Alicante cerrará 2025 con la llegada de 104 cruceros y 250.000 cruceristas, cifras que se presentan con entusiasmo por parte de las autoridades locales como un logro económico y turístico. Se estima un impacto económico de 65 millones de euros, un dato que, de forma aislada, suena esperanzador. Sin embargo, más allá de los números y las sonrisas oficiales, urge mirar este fenómeno con una perspectiva crítica, reflexiva y, sobre todo, responsable. La presencia constante y creciente de cruceros plantea una serie de interrogantes sobre el modelo de ciudad que estamos construyendo. ¿Realmente este turismo masivo genera beneficios sostenibles? ¿O estamos hipotecando la calidad de vida de los residentes en nombre de un supuesto progreso?
Los cruceros, más allá de su apariencia lujosa, son altamente contaminantes. La huella ecológica que dejan es inmensa. Emisiones de dióxido de azufre, residuos en el mar, ruido, presión sobre las infraestructuras urbanas… Y todo esto para acoger a miles de pasajeros que apenas permanecen unas horas en la ciudad, que pasean sin conocer, compran sin comprender y se marchan sin dejar más que una estela de consumo superficial. Su impacto, lejos de ser estructural o transformador, es efímero y en muchos casos perjudicial. Además, se fomenta una lógica de explotación del espacio público en beneficio de una industria que apenas devuelve algo tangible a los vecinos.
El auge de este turismo está ligado también al encarecimiento del coste de vida. Los precios de la vivienda suben, se promueven alquileres turísticos que expulsan a residentes, y se gentrifican barrios enteros. El comercio tradicional, el de toda la vida, va desapareciendo frente al avance de tiendas de souvenirs, cafeterías impersonales con cafés a 4 euros y restaurantes de comida rápida diseñados para turistas apurados, no para ciudadanos que buscan calidad, identidad y trato humano. Poco a poco, Alicante va perdiendo su alma. Lo que fueron calles con historia y comunidad se están transformando en escenarios para la foto fácil, sin esencia, sin arraigo, sin memoria.
Se celebra que el 96% de los cruceristas no consideran Alicante una ciudad saturada, pero esa percepción puntual no refleja la transformación silenciosa pero constante que sufre el entorno.

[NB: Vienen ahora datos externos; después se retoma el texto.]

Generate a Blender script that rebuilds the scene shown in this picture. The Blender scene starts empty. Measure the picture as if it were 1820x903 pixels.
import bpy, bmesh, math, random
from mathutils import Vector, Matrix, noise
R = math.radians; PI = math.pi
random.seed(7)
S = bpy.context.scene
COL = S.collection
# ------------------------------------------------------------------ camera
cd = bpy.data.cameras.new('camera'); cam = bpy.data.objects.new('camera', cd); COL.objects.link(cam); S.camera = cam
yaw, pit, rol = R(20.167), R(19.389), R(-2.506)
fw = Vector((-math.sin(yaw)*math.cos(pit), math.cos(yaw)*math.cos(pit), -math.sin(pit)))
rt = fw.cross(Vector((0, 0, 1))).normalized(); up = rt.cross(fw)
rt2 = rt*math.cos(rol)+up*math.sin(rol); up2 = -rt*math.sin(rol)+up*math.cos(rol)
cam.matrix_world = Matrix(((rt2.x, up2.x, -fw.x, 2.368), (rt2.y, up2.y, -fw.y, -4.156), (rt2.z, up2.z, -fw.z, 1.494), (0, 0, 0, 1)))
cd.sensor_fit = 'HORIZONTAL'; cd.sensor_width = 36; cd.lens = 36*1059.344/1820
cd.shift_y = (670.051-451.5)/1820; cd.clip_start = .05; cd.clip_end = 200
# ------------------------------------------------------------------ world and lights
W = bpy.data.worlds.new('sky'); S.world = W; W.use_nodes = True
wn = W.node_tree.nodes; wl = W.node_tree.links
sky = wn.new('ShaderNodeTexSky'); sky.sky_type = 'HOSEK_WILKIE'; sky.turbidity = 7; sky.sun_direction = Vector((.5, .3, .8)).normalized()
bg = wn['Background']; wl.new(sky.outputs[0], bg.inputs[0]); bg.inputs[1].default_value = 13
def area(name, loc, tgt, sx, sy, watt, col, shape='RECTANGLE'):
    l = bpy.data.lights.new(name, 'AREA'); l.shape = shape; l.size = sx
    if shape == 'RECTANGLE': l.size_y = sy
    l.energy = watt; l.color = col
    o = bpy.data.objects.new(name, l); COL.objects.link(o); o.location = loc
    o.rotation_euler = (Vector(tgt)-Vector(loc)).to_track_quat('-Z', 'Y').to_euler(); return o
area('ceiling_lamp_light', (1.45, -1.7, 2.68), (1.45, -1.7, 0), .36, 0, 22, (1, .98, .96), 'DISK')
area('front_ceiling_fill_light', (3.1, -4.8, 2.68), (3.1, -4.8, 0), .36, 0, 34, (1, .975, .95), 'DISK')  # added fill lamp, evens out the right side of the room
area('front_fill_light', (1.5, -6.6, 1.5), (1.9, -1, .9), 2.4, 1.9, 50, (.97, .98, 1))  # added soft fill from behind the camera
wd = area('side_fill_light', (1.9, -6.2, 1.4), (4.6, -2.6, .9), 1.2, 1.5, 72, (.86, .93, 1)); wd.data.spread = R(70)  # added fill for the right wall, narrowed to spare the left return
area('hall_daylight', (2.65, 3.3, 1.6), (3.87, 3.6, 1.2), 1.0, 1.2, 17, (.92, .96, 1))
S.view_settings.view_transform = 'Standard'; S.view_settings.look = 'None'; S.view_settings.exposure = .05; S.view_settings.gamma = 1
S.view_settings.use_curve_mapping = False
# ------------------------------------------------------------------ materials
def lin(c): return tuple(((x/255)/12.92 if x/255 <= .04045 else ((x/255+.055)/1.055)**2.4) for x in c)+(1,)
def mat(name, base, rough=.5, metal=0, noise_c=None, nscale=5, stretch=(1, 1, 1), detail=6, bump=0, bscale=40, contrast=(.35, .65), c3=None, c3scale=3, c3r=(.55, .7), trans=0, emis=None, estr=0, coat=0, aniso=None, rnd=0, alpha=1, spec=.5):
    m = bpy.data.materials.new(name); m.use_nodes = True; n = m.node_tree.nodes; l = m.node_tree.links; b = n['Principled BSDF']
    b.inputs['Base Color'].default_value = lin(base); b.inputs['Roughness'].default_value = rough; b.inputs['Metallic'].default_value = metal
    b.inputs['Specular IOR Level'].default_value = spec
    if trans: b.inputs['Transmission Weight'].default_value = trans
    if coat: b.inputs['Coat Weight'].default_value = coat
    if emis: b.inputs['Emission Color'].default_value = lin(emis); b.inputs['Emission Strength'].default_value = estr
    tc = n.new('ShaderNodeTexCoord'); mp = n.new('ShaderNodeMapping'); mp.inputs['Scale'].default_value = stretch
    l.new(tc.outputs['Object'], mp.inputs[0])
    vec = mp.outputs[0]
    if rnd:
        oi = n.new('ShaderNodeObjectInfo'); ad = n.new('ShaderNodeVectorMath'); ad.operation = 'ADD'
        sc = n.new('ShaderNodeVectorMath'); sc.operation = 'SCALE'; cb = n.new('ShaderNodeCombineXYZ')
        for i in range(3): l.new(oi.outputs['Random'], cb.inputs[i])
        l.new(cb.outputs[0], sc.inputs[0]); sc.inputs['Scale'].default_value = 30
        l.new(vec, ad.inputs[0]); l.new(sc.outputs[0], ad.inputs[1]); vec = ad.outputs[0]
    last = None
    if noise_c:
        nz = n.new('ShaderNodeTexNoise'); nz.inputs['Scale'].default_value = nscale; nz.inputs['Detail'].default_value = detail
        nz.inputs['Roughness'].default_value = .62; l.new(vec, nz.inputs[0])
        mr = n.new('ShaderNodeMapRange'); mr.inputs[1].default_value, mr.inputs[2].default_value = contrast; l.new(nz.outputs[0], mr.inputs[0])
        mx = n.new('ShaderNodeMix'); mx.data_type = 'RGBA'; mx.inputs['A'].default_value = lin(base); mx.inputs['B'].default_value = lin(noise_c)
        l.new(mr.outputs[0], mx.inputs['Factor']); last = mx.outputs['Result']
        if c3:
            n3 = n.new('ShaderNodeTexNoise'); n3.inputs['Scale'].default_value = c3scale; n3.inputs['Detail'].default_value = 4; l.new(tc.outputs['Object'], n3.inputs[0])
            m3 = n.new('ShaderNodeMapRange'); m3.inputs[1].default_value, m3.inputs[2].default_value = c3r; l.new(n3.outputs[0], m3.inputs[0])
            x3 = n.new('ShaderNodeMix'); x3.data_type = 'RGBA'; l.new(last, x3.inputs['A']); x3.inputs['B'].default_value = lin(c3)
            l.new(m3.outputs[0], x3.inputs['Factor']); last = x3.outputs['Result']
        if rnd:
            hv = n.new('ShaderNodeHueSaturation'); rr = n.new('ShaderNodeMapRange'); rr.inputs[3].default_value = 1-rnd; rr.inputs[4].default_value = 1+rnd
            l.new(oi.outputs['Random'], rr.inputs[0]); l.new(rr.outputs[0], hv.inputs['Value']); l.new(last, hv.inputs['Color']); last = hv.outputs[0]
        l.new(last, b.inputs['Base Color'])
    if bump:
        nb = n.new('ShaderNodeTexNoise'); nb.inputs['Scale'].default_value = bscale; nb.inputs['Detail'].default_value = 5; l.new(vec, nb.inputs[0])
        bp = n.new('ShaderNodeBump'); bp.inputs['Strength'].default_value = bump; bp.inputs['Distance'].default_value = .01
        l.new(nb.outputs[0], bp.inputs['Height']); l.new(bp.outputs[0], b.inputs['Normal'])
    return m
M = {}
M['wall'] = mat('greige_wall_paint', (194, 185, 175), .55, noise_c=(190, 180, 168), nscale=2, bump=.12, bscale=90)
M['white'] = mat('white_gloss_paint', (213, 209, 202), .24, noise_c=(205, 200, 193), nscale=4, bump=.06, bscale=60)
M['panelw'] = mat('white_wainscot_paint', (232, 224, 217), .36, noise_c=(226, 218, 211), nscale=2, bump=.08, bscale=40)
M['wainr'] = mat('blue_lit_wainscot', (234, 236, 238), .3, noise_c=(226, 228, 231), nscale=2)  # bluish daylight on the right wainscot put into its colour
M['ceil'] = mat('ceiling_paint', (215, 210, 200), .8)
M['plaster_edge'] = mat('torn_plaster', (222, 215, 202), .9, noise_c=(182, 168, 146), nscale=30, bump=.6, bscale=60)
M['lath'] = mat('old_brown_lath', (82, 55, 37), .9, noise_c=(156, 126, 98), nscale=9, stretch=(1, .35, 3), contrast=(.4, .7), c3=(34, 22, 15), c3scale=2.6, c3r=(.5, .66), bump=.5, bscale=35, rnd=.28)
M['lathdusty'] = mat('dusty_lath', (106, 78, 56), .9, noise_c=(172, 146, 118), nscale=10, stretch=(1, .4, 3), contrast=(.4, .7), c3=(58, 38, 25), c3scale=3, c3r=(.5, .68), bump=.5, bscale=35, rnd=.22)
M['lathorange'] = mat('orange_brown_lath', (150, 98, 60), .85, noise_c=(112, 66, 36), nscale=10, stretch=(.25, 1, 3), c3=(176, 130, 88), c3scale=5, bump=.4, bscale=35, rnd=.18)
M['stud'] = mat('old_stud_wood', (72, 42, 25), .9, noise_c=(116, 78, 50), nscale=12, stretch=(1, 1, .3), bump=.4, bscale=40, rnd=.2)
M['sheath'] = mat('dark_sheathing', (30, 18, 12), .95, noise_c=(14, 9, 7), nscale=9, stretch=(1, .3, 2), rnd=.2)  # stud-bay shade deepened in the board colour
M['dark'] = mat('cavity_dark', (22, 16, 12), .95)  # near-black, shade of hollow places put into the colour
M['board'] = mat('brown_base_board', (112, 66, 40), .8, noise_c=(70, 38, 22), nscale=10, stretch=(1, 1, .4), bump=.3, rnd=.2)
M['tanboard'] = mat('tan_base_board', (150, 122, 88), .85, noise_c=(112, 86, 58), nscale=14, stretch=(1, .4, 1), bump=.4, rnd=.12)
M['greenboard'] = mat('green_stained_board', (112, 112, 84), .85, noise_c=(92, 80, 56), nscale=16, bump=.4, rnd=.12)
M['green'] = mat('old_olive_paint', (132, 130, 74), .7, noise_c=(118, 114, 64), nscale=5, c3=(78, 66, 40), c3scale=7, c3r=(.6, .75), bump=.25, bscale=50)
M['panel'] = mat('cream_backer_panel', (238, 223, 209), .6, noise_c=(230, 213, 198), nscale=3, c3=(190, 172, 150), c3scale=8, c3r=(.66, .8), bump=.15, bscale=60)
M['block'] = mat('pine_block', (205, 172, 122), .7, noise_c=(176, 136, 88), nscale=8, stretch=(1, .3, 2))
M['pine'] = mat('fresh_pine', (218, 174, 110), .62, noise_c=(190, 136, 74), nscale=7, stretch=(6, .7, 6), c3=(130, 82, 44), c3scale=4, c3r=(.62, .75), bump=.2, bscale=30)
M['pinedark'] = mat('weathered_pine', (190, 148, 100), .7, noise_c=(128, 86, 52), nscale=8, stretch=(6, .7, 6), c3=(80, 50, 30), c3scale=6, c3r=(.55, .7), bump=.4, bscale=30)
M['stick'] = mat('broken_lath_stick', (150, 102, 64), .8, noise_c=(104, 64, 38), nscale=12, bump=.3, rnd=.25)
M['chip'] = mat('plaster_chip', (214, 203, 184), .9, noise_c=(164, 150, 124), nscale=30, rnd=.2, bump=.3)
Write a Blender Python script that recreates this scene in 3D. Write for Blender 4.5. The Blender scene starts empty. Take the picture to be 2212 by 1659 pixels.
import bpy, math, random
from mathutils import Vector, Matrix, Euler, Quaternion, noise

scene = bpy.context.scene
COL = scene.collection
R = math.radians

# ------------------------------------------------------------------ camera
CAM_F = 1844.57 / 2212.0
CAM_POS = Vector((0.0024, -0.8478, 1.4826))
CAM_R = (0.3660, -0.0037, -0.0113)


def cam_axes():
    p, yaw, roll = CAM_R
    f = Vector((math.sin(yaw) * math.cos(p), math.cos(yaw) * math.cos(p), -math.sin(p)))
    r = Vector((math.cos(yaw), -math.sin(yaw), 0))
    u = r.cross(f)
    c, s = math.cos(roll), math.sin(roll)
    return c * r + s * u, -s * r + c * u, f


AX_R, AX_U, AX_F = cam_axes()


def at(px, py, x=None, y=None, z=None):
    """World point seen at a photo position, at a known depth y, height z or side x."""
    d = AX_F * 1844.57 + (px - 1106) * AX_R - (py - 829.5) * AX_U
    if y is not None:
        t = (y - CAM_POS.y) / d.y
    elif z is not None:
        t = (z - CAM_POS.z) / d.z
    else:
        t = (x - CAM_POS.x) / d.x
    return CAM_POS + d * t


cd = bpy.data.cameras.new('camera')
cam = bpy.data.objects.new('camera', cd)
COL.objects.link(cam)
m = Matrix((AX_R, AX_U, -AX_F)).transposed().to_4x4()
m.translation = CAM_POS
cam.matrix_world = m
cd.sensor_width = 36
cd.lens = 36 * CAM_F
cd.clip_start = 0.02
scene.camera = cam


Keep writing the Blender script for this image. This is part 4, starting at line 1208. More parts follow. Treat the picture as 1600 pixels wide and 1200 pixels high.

Las calles no están saturadas porque la visita es breve, pero sí están cambiando: se ensucian, se vuelven más ruidosas, más impersonales. Y mientras tanto, desde las instituciones se insiste en que se trabaja por un modelo turístico “sostenible e integrador”, aunque en la práctica todo apunte a una rendición absoluta ante la industria del volumen.
No se puede negar que el turismo aporta riqueza, pero hay que preguntarse para quién, cómo y a costa de qué. ¿Queremos una ciudad entregada al consumo rápido, adaptada al gusto pasajero de quien no vuelve? ¿O una ciudad que valore su identidad, que cuide a sus vecinos, que apueste por una economía diversa y respetuosa con el entorno?
Si no se revisa el rumbo, Alicante corre el riesgo de dejar de ser una ciudad para vivir, para convertirse en un decorado turístico vacío de vida real. Y eso, por muchos millones que se contabilicen en un estudio, no puede ser considerado un éxito.